Begin

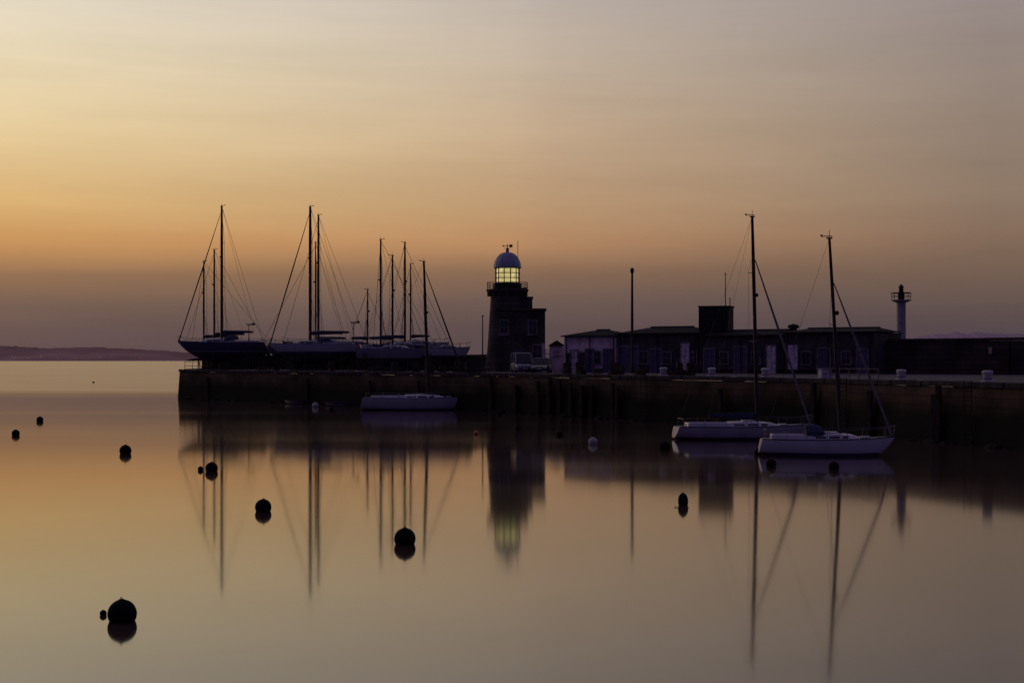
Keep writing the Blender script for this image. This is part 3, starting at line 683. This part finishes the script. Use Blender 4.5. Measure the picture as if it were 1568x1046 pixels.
# ashore, on cradles
def dry(b0,b1,d,bow,decke,F,mast_b,top,hm,**k):
    L=abs(b1-b0)*d/F0; z=Z(decke,d)-F
    return sailboat((b0+b1)/2,d,z,bow,L,min(L*.32,3.7),F,mast_b,top,None,hm,dry=True,name='yacht_on_cradle',spar='spard',mr_=k.pop('mr_',.15),stay=k.pop('stay',.025),**k)
dry(272,408,184,-1,525,1.25,339.5,316,HB,sprayhood=True,mr_=.18)
dry(282,412,192,-1,528,1.15,328,383,HC,genoa=False,mr_=.13)
dry(292,420,198,-1,527,1.1,312,401,HG,genoa=False,mr_=.13)
dry(412,552,171,-1,528,1.0,475,317,HD,mr_=.19,sprayhood=True)
dry(432,566,179,-1,526,1.1,487.5,330,HB,genoa=False)
dry(400,530,187,-1,529,1.1,483,372,HG,genoa=False,mr_=.1,yaw=.1)
dry(528,600,176,1,533,1.0,563,444,HB,genoa=False,mr_=.1,sprd=1,yaw=.2)
dry(570,668,168,-1,530,1.1,583,368,HB,genoa=False,mr_=.13,yaw=.15)
dry(548,655,160,1,535,1.05,601,392,HG,genoa=False,mr_=.12,yaw=-.12)
dry(585,688,175,1,527,1.1,620,372,HD,genoa=False,mr_=.14)
dry(598,680,183,-1,530,1.0,628.5,405,HC,genoa=False,mr_=.09)
dry(648,720,160,1,534,.95,None,None,HD)
for bb,d,t in((381,183,497),(541,176,494)):
    z0=Z(524,d); z1=Z(t,d); e=empty('wind_generator',(X(bb,d),d,0)); mb=MB().tube((0,0,z0-.6),(0,0,z1),.05).tube((-.3,0,z1),(.4,0,z1),.08).box((.6,0,z1+.05),(.35,.03,.3))
    for k in range(3):
        a=k*2.094+.4; mb.add([(-.32,0,z1),(-.32,.1*math.cos(a+.3)+.55*math.cos(a),z1+.55*math.sin(a)),(-.34,.5*math.cos(a+.15),z1+.5*math.sin(a+.15))],[(0,1,2)])
    mb.build('turbine',M['spard'],e)
for bb,dd,rz in((520,-3.0,.6),(455,-2.5,.75)):
    d=edge_d(bb)+dd; e=empty('rowing_tender',(X(bb,d),d,0),-rz); vs,fs,deck=hull(3.2,1.4,.38,.14,3.5,.3); MB().add(vs,fs).build('hull',HB,e,True)
    mb=MB()
    for x in(-.9,-.1,.7): mb.box((x,0,.3),(.22,1.1,.04))
    mb.path([(x,hb,zz+.02) for x,hb,zz in deck],.035); mb.path([(x,-hb,zz+.02) for x,hb,zz in deck],.035); mb.build('thwarts_and_gunwale',M['timber'],e)

# ------------------------------------------------------------ buoys
def buoy(bb,yc,rp,m='buoy',name='mooring_buoy',sz=1.0):
    d=H*F0/(yc+.3*rp-550); r=rp*d/F0; e=empty(name,(X(bb,d),d,r*sz*.5),random.uniform(0,3))
    e.rotation_euler=(random.uniform(-.08,.08),random.uniform(-.08,.08),random.uniform(0,3))
    mb=MB().ball((0,0,0),r,28,18,sz); mb.torus((0,0,0),r*.985,r*.03,'z',28,6); mb.build('float',M[m],e,True)
    mf=MB().lathe([(r*.22,r*sz*.95),(r*.2,r*sz*1.02),(r*.08,r*sz*1.04),(r*.07,r*sz*1.06)],12); mf.torus((0,0,r*sz*1.08),r*.08,r*.025,'y',12,6); mf.build('eye_fitting',M['rust'],e)
for q in [(187,944,22),(620,828,16.5),(403,779,12.5),(324,719,9.5),(192,692,9),(61,644,5.2),(24,665,6),(1018,686,8.5),(857,667,5.5),(793,656,4.5),(1181,712,8),(1277,716,8),(1161,694,6),(508,628,4),(765,634,3.5),(483,622,5)]:
    buoy(*q,m='buoyw' if q[0]==483 else 'buoy')
buoy(908,678,7,'buoyw'); buoy(729,664,4,'buoyo')
for q in [(158,940,5.3),(307,719,4.2),(143,586,1.6)]: buoy(*q,name='pickup_buoy')
buoy(1046,771,7.8,sz=1.6,name='spar_buoy')
d=H*F0/(776-550)-.25; e=empty('pickup_rope',(X(1045,d),d,.02)); MB().path([(-.27,.04,0),(-.12,.0,.01),(0,-.02,.02),(.12,0,.01),(.22,.04,0)],.012).build('rope',M['rope'],e)
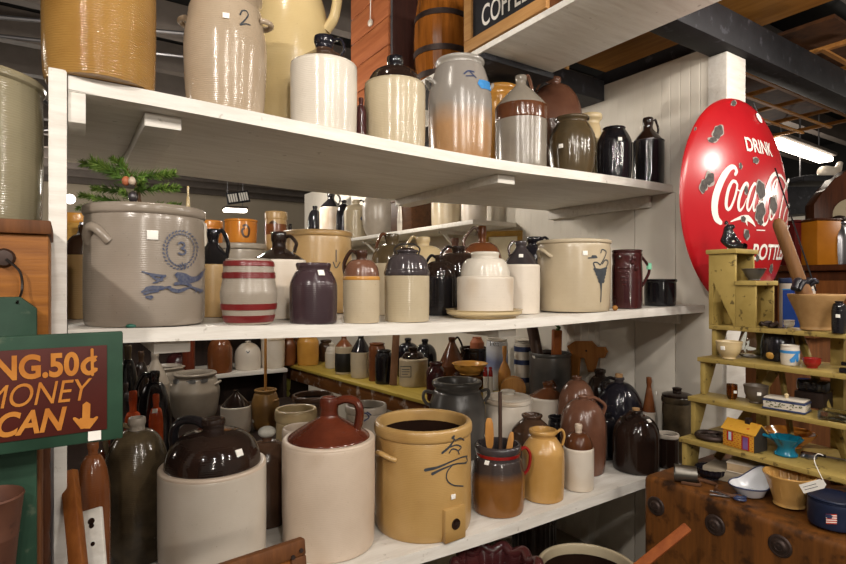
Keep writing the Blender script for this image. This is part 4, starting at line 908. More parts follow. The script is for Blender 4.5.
# ------------------------------------------------------------------ small wall shelf high on the partition
WZ = 1.955
ws = thing('wall_shelf', 'white wall shelf high on the beadboard partition holding dark and white jugs', 'shelf', (0, 0, 0))
mesh('plank', box(2.2, 2.58, 2.75, 6.4, WZ - .03, WZ, None, .003), M['shelf'], ws)
for y_ in (3.2, 4.4, 5.7): mesh('bracket', (lambda b: (box(2.25, 2.58, y_ - .01, y_ + .01, WZ - .055, WZ - .031, b), beam((2.28, y_, WZ - .05), (2.575, y_, WZ - .3), .018, .018, b), b)[-1])(bmesh.new()), M['shelf'], ws)
def wpot(nm, lb, cat, cx, w, yt, sh, mt, x, **k):
    a, b, r = ray(cx); return pot(nm, lb, cat, cx, w, yt, WZ, sh, mt, d=x / a, **k)
wpot('stoneware_jug', 'black jug furthest left on the high wall shelf', 'jug', 315, 15, 206, beehive(.3, .1), dict(b='black', s='black'), 2.42)
q = wpot('stoneware_jug', 'white jug with black cone top on the high wall shelf', 'jug', 331, 23, 193, jug(.7, 'cone', .3, .12, .04), dict(b='chalk', s='black'), 2.38)
jughandle(q, 0, .3, .97, .7, .78, .1, .02, .016, 'black')
q = wpot('stoneware_jug', 'black jug right of the white cone-topped jug on the high wall shelf', 'jug', 344, 16, 200, beehive(.3, .1), dict(b='black', s='black'), 2.36)
q = wpot('stoneware_jug', 'squat beige jug with a blue squiggle on the high wall shelf', 'jug', 356, 24, 200, jug(.72, 'dome', .3, .12, .06), dict(b='oat', s='oat'), 2.34)
jughandle(q, 10, .3, .97, .72, .8, .1, .02, .014, 'albany')
brush(q, [([(363, 216), (361, 219), (365, 222), (363, 226)], 1.4)], M['cobalt'])
q = wpot('stoneware_jar', 'big round grey jar on the high wall shelf', 'jar', 381, 38, 190, jar(.62, .6, .66, 1.0, .7, .08), dict(b='grey_tan'), 2.40)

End

Direction:
Every entry above is to be set down exactly; the pictures are to be left out.

Result below:
Keep writing the Blender script for this image. This is part 3, starting at line 683. This part finishes the script. Use Blender 4.5. Measure the picture as if it were 1568x1046 pixels.
# ashore, on cradles
def dry(b0,b1,d,bow,decke,F,mast_b,top,hm,**k):
    L=abs(b1-b0)*d/F0; z=Z(decke,d)-F
    return sailboat((b0+b1)/2,d,z,bow,L,min(L*.32,3.7),F,mast_b,top,None,hm,dry=True,name='yacht_on_cradle',spar='spard',mr_=k.pop('mr_',.15),stay=k.pop('stay',.025),**k)
dry(272,408,184,-1,525,1.25,339.5,316,HB,sprayhood=True,mr_=.18)
dry(282,412,192,-1,528,1.15,328,383,HC,genoa=False,mr_=.13)
dry(292,420,198,-1,527,1.1,312,401,HG,genoa=False,mr_=.13)
dry(412,552,171,-1,528,1.0,475,317,HD,mr_=.19,sprayhood=True)
dry(432,566,179,-1,526,1.1,487.5,330,HB,genoa=False)
dry(400,530,187,-1,529,1.1,483,372,HG,genoa=False,mr_=.1,yaw=.1)
dry(528,600,176,1,533,1.0,563,444,HB,genoa=False,mr_=.1,sprd=1,yaw=.2)
dry(570,668,168,-1,530,1.1,583,368,HB,genoa=False,mr_=.13,yaw=.15)
dry(548,655,160,1,535,1.05,601,392,HG,genoa=False,mr_=.12,yaw=-.12)
dry(585,688,175,1,527,1.1,620,372,HD,genoa=False,mr_=.14)
dry(598,680,183,-1,530,1.0,628.5,405,HC,genoa=False,mr_=.09)
dry(648,720,160,1,534,.95,None,None,HD)
for bb,d,t in((381,183,497),(541,176,494)):
    z0=Z(524,d); z1=Z(t,d); e=empty('wind_generator',(X(bb,d),d,0)); mb=MB().tube((0,0,z0-.6),(0,0,z1),.05).tube((-.3,0,z1),(.4,0,z1),.08).box((.6,0,z1+.05),(.35,.03,.3))
    for k in range(3):
        a=k*2.094+.4; mb.add([(-.32,0,z1),(-.32,.1*math.cos(a+.3)+.55*math.cos(a),z1+.55*math.sin(a)),(-.34,.5*math.cos(a+.15),z1+.5*math.sin(a+.15))],[(0,1,2)])
    mb.build('turbine',M['spard'],e)
for bb,dd,rz in((520,-3.0,.6),(455,-2.5,.75)):
    d=edge_d(bb)+dd; e=empty('rowing_tender',(X(bb,d),d,0),-rz); vs,fs,deck=hull(3.2,1.4,.38,.14,3.5,.3); MB().add(vs,fs).build('hull',HB,e,True)
    mb=MB()
    for x in(-.9,-.1,.7): mb.box((x,0,.3),(.22,1.1,.04))
    mb.path([(x,hb,zz+.02) for x,hb,zz in deck],.035); mb.path([(x,-hb,zz+.02) for x,hb,zz in deck],.035); mb.build('thwarts_and_gunwale',M['timber'],e)

# ------------------------------------------------------------ buoys
def buoy(bb,yc,rp,m='buoy',name='mooring_buoy',sz=1.0):
    d=H*F0/(yc+.3*rp-550); r=rp*d/F0; e=empty(name,(X(bb,d),d,r*sz*.5),random.uniform(0,3))
    e.rotation_euler=(random.uniform(-.08,.08),random.uniform(-.08,.08),random.uniform(0,3))
    mb=MB().ball((0,0,0),r,28,18,sz); mb.torus((0,0,0),r*.985,r*.03,'z',28,6); mb.build('float',M[m],e,True)
    mf=MB().lathe([(r*.22,r*sz*.95),(r*.2,r*sz*1.02),(r*.08,r*sz*1.04),(r*.07,r*sz*1.06)],12); mf.torus((0,0,r*sz*1.08),r*.08,r*.025,'y',12,6); mf.build('eye_fitting',M['rust'],e)
for q in [(187,944,22),(620,828,16.5),(403,779,12.5),(324,719,9.5),(192,692,9),(61,644,5.2),(24,665,6),(1018,686,8.5),(857,667,5.5),(793,656,4.5),(1181,712,8),(1277,716,8),(1161,694,6),(508,628,4),(765,634,3.5),(483,622,5)]:
    buoy(*q,m='buoyw' if q[0]==483 else 'buoy')
buoy(908,678,7,'buoyw'); buoy(729,664,4,'buoyo')
for q in [(158,940,5.3),(307,719,4.2),(143,586,1.6)]: buoy(*q,name='pickup_buoy')
buoy(1046,771,7.8,sz=1.6,name='spar_buoy')
d=H*F0/(776-550)-.25; e=empty('pickup_rope',(X(1045,d),d,.02)); MB().path([(-.27,.04,0),(-.12,.0,.01),(0,-.02,.02),(.12,0,.01),(.22,.04,0)],.012).build('rope',M['rope'],e)
Keep writing the Blender script for this image. This is part 4, starting at line 908. More parts follow. The script is for Blender 4.5.
# ------------------------------------------------------------------ small wall shelf high on the partition
WZ = 1.955
ws = thing('wall_shelf', 'white wall shelf high on the beadboard partition holding dark and white jugs', 'shelf', (0, 0, 0))
mesh('plank', box(2.2, 2.58, 2.75, 6.4, WZ - .03, WZ, None, .003), M['shelf'], ws)
for y_ in (3.2, 4.4, 5.7): mesh('bracket', (lambda b: (box(2.25, 2.58, y_ - .01, y_ + .01, WZ - .055, WZ - .031, b), beam((2.28, y_, WZ - .05), (2.575, y_, WZ - .3), .018, .018, b), b)[-1])(bmesh.new()), M['shelf'], ws)
def wpot(nm, lb, cat, cx, w, yt, sh, mt, x, **k):
    a, b, r = ray(cx); return pot(nm, lb, cat, cx, w, yt, WZ, sh, mt, d=x / a, **k)
wpot('stoneware_jug', 'black jug furthest left on the high wall shelf', 'jug', 315, 15, 206, beehive(.3, .1), dict(b='black', s='black'), 2.42)
q = wpot('stoneware_jug', 'white jug with black cone top on the high wall shelf', 'jug', 331, 23, 193, jug(.7, 'cone', .3, .12, .04), dict(b='chalk', s='black'), 2.38)
jughandle(q, 0, .3, .97, .7, .78, .1, .02, .016, 'black')
q = wpot('stoneware_jug', 'black jug right of the white cone-topped jug on the high wall shelf', 'jug', 344, 16, 200, beehive(.3, .1), dict(b='black', s='black'), 2.36)
q = wpot('stoneware_jug', 'squat beige jug with a blue squiggle on the high wall shelf', 'jug', 356, 24, 200, jug(.72, 'dome', .3, .12, .06), dict(b='oat', s='oat'), 2.34)
jughandle(q, 10, .3, .97, .72, .8, .1, .02, .014, 'albany')
brush(q, [([(363, 216), (361, 219), (365, 222), (363, 226)], 1.4)], M['cobalt'])
q = wpot('stoneware_jar', 'big round grey jar on the high wall shelf', 'jar', 381, 38, 190, jar(.62, .6, .66, 1.0, .7, .08), dict(b='grey_tan'), 2.40)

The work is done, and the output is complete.